There’s Carrot Fest, for instance. Every year the Bradford West Gwillimbury Local History Association sets up a tent to demonstrate something about local history they find interesting that may well fascinate others.
“I’m retired,” he quips, “and therefore do have time.”
Just what, exactly, they’ll display at the Aug. 16 and 17 festival won’t be determined until the association’s next meeting. It could be something neat, like the “mechanical gizmo” on which a carrot was able to spin that he created for last year's event.
He’d love to see town council or an organization sponsor a round trip on the Bradford bus — a ride to give area residents a chance to experience a community service he feels is underappreciated. It would be fun, he muses, if there was a host on board discussing the routes, the stops and the sites.
The association through its 40-or-so members sets out to establish, illustrate and define the history of the area, preserve it and make it accessible to the public. It also helps with family research.
“There's a lot of people doing studies of their families,” explains its president, Mikki Nanowski. “Often people who live far away find they have roots in Bradford so they will ask us to look up things and we always do that with pleasure.”
Aschwanden figures he’s been involved for a couple of decades and currently serves on the association’s executive.
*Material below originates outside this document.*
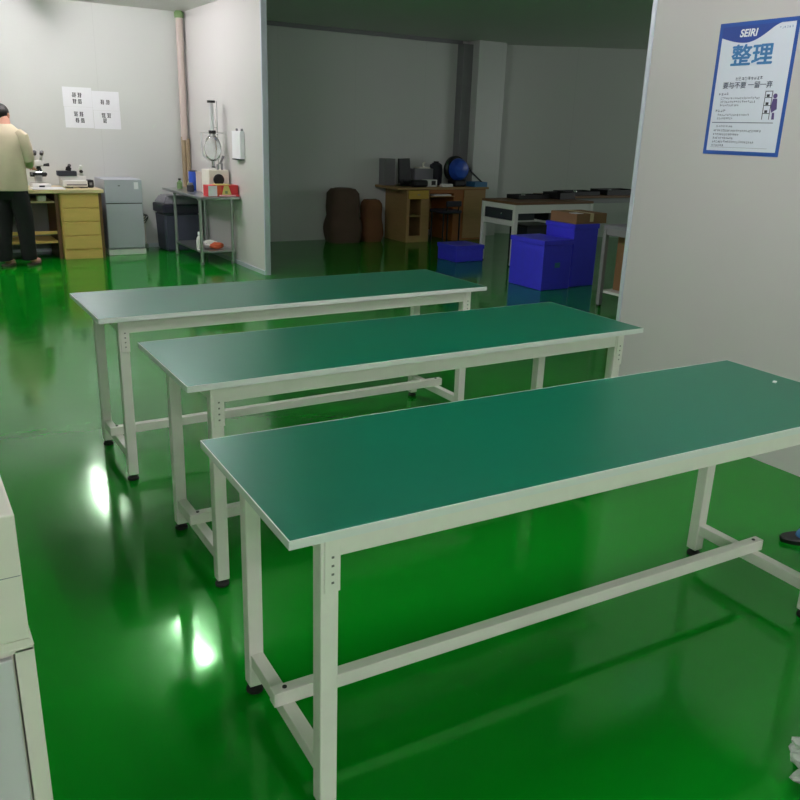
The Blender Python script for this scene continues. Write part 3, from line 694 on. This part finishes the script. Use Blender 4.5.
# ------------------------------------------------------------------ storeroom: white table, benches
def frame_table(name, lb, loc, L, D, h, topm, leg=.05, rail=.10, drawer=True, lower=None, fm='white'):
    t = thing(name, lb, 'table', loc)
    B('tabletop', topm, t, (0, L, 0, D, h-.03, h), bev=.003)
    for x in (.0, L-leg):
        for y in (.0, D-leg):
            l = B('leg', fm, t, (x, x+leg, y, y+leg, .015, h-.03), bev=.003)
            B('foot', 'rubber', l, (x+.006, x+leg-.006, y+.006, y+leg-.006, 0, .015))
    for y in (.005, D-leg+.005): B('apron', fm, t, (leg, L-leg, y, y+.035, h-.03-rail, h-.03), bev=.002)
    for x in (.005, L-leg+.005): B('end_rail', fm, t, (x, x+.035, leg, D-leg, h-.09, h-.03), bev=.002)
    return t
t = frame_table('display_table', 'white framed table with a dark end drawer in front of the tan office desk', (6.30, 7.66, 0), 1.25, .66, .76, 'wood_dk')
B('lower_end_rail', 'white', t, (.005, .045, .05, .61, .48, .54), bev=.002)
d = B('end_drawer', 'ink', t, (.012, .35, .06, .60, .545, .665), bev=.002)
bm = nb(); ell(bm, (.002, .26, .61), .012, .014, .014, 12); obj('knob', bm, 'chrome', d, True)
B('hanging_drawer', 'black', t, (.55, .90, .03, .4, .53, .625), bev=.002)
t = frame_table('rack_table', 'white metal table standing behind the edge of the right wall', (5.60, 4.84, 0), 1.5, .68, .76, 'lidgrey', leg=.04, rail=.03, fm='greyt')
B('lower_shelf', 'white', t, (.04, 1.46, .02, .66, .13, .155))
t = thing('panel_box', 'orange-brown upright carton on the lower shelf of the white metal table', 'carton', (5.74, 5.06, .1555))
B('body', 'card', t, (0, .45, .0, .40, 0, .50), bev=.003); B('flap', 'red', t, (.02, .43, .02, .38, .50, .515))
t = thing('back_bench', 'long dark-topped bench against the angled far wall of the dark room', 'bench', (7.65, 8.35, 0))
B('tabletop', 'wood_dk', t, (0, 2.3, 0, .60, .73, .76), bev=.003)
for x in (.02, 2.24):
    for y in (.02, .54): B('leg', 'white', t, (x, x+.04, y, y+.04, 0, .73))
B('apron', 'greyt', t, (.06, 2.24, .025, .05, .66, .73))
def tray(lb, x, y, z, w, d, h, rz=0, gl=None):
    t = thing('tray', lb, 'tray', (x, y, z), rz)
    B('base', 'black', t, (-w/2, w/2, -d/2, d/2, 0, .012), (-w/2, w/2, -d/2, -d/2+.012, .012, h), (-w/2, w/2, d/2-.012, d/2, .012, h), (-w/2, -w/2+.012, -d/2+.012, d/2-.012, .012, h), (w/2-.012, w/2, -d/2+.012, d/2-.012, .012, h))
    if gl is not None:
        bm = nb(); ell(bm, (gl, -.02, .012+.028), .028, .028, .028, 14); obj('metal_part', bm, 'chrome', t, True)
    return t
tray('black tray with one shiny part on the left end of the white framed table', 6.90, 8.16, .76, .50, .24, .05, 0, -.1)
tray('black tray lying right of the shiny-part tray on the white framed table', 7.36, 8.10, .76, .28, .30, .08, .1)
tray('black tray with a shiny part at the left end of the dark bench', 8.15, 8.62, .76, .55, .34, .05, 0, -.05)
tray('black tray with a shiny part farther right on the dark bench, before the wall edge', 8.85, 8.6, .76, .60, .34, .07, 0, -.1)
t = thing('bench_stand', 'small black stand on the dark bench just left of the right wall edge', 'stand', (9.42, 8.62, .76))
B('base', 'black', t, (-.1, .1, -.1, .1, 0, .03), bev=.005); bm = nb(); tube(bm, [(0, .05, .03), (0, .05, .40)], .016, 10); obj('post', bm, 'black', t, True)
B('arm', 'black', t, (-.10, .06, -.08, .06, .36, .40), bev=.006); B('holder', 'black', t, (-.05, .04, -.07, .0, .12, .30), bev=.02)

# ------------------------------------------------------------------ storeroom: blue crates
def crate(lb, x, y, w, d, h, logo=False, lid=True):
    t = thing('crate', lb, 'crate', (x, y, 0), 0, 'blue plastic crates in the dark room')
    B('body', 'blue', t, (0, w, 0, d, 0, h-.035), bev=.008)
    B('rim', 'blue', t, (-.008, w+.008, -.008, d+.008, h-.05, h), bev=.005)
    if logo: B('label_plate', 'teal', t, (w*.42, w*.60, -.003, .0, h*.45, h*.55))
    return t
crate('blue crate in front, left of the tall blue crate, half a metre high', 5.60, 6.31, .385, .53, .51, True)
crate('tall blue crate with a brown carton on top', 6.04, 6.36, .34, .44, .655)
crate('low dark blue crate in front of the tan office desk', 5.86, 8.20, .42, .40, .20)
t = thing('carton', 'flat brown carton lying on the tall blue crate', 'carton', (6.06, 6.37, .6555))
B('body', 'card', t, (0, .43, .0, .40, 0, .105), bev=.003); B('sheet', 'paper', t, (.0, .10, .01, .12, .105, .108)); B('tape', 'woodtop', t, (.19, .24, -.001, .401, .02, .1065))
t = thing('equipment_box', 'dark box standing under the white framed table', 'box', (6.75, 7.95, 0))
B('body', 'ink', t, (0, .45, 0, .35, 0, .42), bev=.01); B('lid', 'black', t, (-.01, .46, -.01, .36, .42, .45), bev=.005)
He’s also past president of the Tecumseth West Gwillimbury Historical Society.
It’s nice, he says, to know about the area in which you live and its past.
Last week, he led The Mystery Tour of interesting sites across the area. It’s a tour hosted by the association every year, focusing on different locations. Since they weren’t able to secure a bus for the outing, it turned into a caravan of seven cars with well over a dozen people.
The Bond Head cemetery is a great starting point. Cemeteries often contain fascinating stories with the graves of well-known or historic people and their family members. They also went to the Wilson's Hill Pioneer Cemetery on County Road 27 which Aschwanden describes as one of the nicest in Simcoe County, “something one should see.”
They checked out a plaque in the Anglican rectory near Bond Head marking the birthplace of physician and author, Sir William Osler.
The cars then trekked up a dusty road north to Environment Canada’s Centre for Atmospheric Research Experiments in Egbert.
“We couldn’t quite do the trip we had planned because the road had collapsed. But we got up to the radar and environmental study area,” Aschwanden says. “It’s a training centre, a fully fledged, fully grown radar station.”
From there, they headed to CFB Borden. It’s been 100 years since Canada introduced its air force, he explains. They managed to tour its museum and listened to a presentation by Aschwanden’s son-in-law.
For next year’s tour, wherever that ends up being, Aschwanden is hoping to once again secure a bus to keep everyone together. Perhaps they’ll check out the canal to Lake Simcoe that never was.
A source of ongoing fascination is the Auld Kirk Scotch Settlement on the 6th Line, west of the 10th Sideroad. Its church was restored, thanks to the community and the association, and is owned by the town.
As for the tour next year, Aschwanden says: “It’s a mystery to me as well.” Perhaps they’ll look south to the Carrying Place Trail or Humber Portage and the Toronto Passage which was a major route for original settlers, connecting Lake Ontario to the Holland Marsh with Lake Simcoe.
There are areas, he says, where the track is still visible.
But Carrot Fest is first.
“It’s just to wave the flag and say here we are … and find out more about where you live,” he says.